The profile page of Mat, one of the characters in Emily Is Away &lt;3 Image: Kyle Seeley

In Emily Is Away <3, Evelyn had only dated guys prior to dating me (as far as the game tells me), and she broke up with me to date a guy (okay, so Evelyn told me she wasn’t leaving me for Steve, but c’mon, it was so obvious). Nobody in the game comments on this. Trust me, it would’ve made a lot more sense if these 2008-era characters had commented on Evelyn’s relationship history, especially if I’m supposed to be Evelyn’s first-ever girlfriend. I know what teens were like in 2008 — especially teens at Natick High School, where this game is set, because that’s the next town over from where I actually grew up.

What fascinated me more, while also breaking my immersion, was the way that my player character talked to these girls in the game, as well as how they perceived me. The ways that a teen girl might come off as creepy or annoying tend to differ from the ways that a teen boy would. Not always, of course — but there is a wealth of academic scholarship about how different people are socialized to communicate in different ways, depending on how other people perceive them.

In the first two Emily Is Away games, I’d often find myself with a string of dialogue options that didn’t sound like anything I’d ever say in my life. In the third game, that still happened, but less often. It might sound here like I think that the Emily Is Away series needed to include even more dialogue to allow for the life experiences of someone like me. And while I do think that the ups and downs of a teen queer social circle would make for a devastating game, that isn’t something I think Emily Is Away should necessarily attempt to do.

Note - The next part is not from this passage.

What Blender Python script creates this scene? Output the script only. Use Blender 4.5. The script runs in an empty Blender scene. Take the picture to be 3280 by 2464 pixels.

I convince Emily to come visit me in the first Emily Is Away game, but no matter what I do, our visit won’t go well Image: Kyle Seeley via Polygon

The strength of these games is that the protagonist actually is a defined character, a person who gains more definition with each successive game. Entering in my own personal information and attempting to play as myself, rather than coming along for the ride as a character who isn’t that much like me, resulted in me enjoying these three games less than I would have otherwise.

The Emily Is Away series doesn’t tell social media stories that everyone will be able to relate to. After all, not all of us used AIM in the early 2000s, or used Facebook in 2008. These games tell a specific story about characters who feel real and make tough decisions that are understandable, including the player character. I just wish I hadn’t spent my time with them imagining what a teenage version of myself would do.

Even if I had been able to play as my actual teenage self, I’m still pretty sure that Evelyn would have dumped me for Steve. Frickin’ Steve.